1725 NEWSHAM HAND PUMPER

Little is known about the life of British inventor Richard Newsham, but he was almost certainly born too late to have lived through the horrors of the Great Fire of London in 1666. However, Newsham lived at a time when fires were extremely dangerous, with blazes spreading from house to house, destroying entire towns and cities due to the lack of preparation and prevention measures.

In 1708, the British government passed the Parish Pump Act, a law that ordered every parish to keep a water pump for use in extinguishing fires. Unluckily, the water pumps of the time were incredibly ineffective and could not extinguish a fire. Richard Newsham, recognizing a need, took it upon himself to reinvent the hand water pump to protect the citizens of London. His first design was the first piece of fire apparatus that could race to a blaze and shoot water over 135 feet away.

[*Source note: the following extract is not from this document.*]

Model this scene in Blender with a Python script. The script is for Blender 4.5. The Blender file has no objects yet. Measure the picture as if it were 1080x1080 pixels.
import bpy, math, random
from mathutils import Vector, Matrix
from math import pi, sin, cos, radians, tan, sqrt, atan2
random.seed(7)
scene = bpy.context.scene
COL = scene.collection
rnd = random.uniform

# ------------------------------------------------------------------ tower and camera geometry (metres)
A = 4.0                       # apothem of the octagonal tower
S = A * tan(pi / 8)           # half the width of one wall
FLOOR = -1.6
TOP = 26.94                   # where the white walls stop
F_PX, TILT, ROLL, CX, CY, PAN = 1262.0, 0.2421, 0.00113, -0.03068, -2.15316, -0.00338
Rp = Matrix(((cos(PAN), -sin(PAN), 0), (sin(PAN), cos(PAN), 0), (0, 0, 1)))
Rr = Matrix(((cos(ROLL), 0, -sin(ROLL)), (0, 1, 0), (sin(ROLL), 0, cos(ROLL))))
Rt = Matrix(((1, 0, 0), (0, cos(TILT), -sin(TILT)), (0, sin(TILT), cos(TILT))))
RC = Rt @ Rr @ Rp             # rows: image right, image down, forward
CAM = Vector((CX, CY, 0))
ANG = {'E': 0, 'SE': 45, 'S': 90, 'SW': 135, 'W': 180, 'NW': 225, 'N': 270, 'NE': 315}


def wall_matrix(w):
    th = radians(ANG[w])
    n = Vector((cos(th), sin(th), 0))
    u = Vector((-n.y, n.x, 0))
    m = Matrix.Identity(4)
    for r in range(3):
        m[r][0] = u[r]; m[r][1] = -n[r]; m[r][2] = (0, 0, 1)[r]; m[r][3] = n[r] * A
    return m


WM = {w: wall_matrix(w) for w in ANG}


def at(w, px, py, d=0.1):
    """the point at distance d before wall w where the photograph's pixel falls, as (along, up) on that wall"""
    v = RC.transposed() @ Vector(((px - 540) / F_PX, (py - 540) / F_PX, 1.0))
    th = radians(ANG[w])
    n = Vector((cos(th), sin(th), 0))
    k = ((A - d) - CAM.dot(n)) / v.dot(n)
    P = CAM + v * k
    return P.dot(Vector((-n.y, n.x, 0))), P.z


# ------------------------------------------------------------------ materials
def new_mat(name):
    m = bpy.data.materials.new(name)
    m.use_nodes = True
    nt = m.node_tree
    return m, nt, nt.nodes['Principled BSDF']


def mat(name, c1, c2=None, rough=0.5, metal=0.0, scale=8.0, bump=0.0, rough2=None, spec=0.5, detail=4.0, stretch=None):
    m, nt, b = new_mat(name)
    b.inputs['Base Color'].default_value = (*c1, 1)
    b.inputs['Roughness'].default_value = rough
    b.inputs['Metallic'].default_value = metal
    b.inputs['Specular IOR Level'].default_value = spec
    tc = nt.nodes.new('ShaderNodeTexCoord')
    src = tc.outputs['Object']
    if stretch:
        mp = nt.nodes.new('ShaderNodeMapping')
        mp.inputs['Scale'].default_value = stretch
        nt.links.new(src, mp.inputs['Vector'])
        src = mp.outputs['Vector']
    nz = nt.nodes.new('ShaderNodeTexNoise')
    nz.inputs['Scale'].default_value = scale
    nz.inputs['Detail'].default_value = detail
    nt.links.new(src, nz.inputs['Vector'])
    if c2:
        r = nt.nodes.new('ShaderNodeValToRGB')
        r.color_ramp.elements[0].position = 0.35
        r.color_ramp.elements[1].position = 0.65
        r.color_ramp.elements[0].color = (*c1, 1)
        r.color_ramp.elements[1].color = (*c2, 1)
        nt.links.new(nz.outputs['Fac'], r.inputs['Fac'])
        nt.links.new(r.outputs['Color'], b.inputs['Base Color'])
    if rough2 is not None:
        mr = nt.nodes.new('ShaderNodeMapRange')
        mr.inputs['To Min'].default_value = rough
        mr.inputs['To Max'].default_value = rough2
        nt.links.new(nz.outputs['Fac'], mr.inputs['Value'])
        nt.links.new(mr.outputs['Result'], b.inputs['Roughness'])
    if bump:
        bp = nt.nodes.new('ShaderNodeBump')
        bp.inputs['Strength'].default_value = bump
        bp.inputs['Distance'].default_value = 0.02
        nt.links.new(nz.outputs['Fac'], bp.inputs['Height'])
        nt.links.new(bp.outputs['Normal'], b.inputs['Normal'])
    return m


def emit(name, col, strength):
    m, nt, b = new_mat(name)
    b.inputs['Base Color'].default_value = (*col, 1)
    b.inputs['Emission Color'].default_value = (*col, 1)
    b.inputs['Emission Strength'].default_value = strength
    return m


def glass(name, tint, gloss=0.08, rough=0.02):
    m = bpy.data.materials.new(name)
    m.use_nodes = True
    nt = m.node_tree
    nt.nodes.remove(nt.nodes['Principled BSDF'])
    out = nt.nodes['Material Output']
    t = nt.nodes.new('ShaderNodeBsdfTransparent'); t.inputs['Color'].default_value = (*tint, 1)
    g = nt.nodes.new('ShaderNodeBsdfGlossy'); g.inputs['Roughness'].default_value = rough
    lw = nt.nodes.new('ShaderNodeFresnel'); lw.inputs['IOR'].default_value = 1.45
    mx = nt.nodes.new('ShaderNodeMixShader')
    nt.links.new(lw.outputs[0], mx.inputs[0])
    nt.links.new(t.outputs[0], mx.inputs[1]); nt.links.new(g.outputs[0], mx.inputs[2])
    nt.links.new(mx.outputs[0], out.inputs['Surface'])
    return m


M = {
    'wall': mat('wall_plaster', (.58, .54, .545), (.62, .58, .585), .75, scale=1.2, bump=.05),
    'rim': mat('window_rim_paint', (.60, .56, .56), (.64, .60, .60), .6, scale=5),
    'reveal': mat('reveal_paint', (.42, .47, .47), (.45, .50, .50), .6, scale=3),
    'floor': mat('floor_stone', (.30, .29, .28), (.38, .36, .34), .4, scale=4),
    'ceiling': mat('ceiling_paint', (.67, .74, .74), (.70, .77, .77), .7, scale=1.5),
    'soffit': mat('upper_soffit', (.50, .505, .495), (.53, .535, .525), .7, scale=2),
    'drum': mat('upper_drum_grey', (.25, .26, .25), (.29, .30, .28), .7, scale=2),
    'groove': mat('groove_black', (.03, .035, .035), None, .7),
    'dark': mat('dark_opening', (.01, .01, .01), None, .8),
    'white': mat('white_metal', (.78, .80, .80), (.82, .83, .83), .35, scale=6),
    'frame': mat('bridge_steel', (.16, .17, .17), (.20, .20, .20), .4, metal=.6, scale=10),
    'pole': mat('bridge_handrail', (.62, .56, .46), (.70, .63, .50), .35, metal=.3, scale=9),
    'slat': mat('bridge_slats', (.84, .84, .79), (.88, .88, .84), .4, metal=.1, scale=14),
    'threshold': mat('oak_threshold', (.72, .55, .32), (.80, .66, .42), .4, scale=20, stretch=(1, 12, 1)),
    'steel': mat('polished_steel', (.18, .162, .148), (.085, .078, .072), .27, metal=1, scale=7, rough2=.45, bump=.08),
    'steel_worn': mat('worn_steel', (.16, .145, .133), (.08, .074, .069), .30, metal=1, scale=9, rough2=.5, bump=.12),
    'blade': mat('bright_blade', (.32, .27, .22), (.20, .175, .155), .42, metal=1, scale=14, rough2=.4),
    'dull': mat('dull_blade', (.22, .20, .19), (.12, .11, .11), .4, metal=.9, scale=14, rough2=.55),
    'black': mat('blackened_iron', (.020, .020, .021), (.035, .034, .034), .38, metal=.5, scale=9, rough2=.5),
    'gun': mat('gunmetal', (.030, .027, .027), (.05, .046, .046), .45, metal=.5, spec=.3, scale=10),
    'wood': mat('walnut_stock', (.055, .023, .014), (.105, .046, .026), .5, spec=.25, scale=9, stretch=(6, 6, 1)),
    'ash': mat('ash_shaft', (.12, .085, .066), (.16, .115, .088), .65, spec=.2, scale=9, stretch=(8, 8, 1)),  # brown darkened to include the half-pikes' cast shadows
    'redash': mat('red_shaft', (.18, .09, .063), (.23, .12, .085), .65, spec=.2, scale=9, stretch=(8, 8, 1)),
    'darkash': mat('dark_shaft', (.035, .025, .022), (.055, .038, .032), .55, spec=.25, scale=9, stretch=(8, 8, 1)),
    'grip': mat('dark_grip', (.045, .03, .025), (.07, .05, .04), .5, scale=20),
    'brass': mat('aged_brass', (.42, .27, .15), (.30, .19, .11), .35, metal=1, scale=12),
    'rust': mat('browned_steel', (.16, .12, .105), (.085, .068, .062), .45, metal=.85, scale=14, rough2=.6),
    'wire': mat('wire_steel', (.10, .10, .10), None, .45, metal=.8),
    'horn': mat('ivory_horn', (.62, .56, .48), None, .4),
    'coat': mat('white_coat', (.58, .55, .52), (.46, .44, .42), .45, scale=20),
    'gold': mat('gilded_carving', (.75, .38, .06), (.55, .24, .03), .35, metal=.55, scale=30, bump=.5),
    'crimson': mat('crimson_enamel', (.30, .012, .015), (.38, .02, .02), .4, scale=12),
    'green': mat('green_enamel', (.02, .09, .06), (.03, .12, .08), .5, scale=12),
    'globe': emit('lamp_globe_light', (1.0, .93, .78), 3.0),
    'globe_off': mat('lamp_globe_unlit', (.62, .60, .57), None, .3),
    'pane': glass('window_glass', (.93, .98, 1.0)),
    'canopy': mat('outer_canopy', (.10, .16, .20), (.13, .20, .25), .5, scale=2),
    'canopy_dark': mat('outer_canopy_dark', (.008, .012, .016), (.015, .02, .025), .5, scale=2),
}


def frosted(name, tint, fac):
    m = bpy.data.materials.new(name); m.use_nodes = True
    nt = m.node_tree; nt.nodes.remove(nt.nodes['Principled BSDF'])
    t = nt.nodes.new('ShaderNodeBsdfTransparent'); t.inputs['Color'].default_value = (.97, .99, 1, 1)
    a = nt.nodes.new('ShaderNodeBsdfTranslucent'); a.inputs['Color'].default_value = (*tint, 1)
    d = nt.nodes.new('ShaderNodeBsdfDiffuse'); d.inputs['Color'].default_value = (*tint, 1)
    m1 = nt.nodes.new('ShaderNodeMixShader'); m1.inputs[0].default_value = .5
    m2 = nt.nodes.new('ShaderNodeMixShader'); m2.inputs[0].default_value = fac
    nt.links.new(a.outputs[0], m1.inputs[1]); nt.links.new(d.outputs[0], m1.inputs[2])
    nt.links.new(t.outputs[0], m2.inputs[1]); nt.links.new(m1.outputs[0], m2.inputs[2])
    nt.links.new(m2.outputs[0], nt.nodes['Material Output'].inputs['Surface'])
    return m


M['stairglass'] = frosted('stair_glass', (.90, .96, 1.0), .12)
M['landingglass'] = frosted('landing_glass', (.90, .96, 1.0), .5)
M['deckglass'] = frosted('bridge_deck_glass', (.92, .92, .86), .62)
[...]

Newsham found immediate success in his invention and soon started his own manufacturing company. He patented the apparatus in 1721, a hand pumper with a twin-cylinder single-acting pump on a wheeled cart. The cistern would be filled by a chain of buckets, also known as a Bucket Brigade, and 10-20 men would work the cross hands to shoot the water towards the blaze.

Soon after, in 1731, the first Newsham hand pumper crossed the Atlantic to arrive in the United States, forever marking Richard Newsham’s invention the first truly effective fire engine.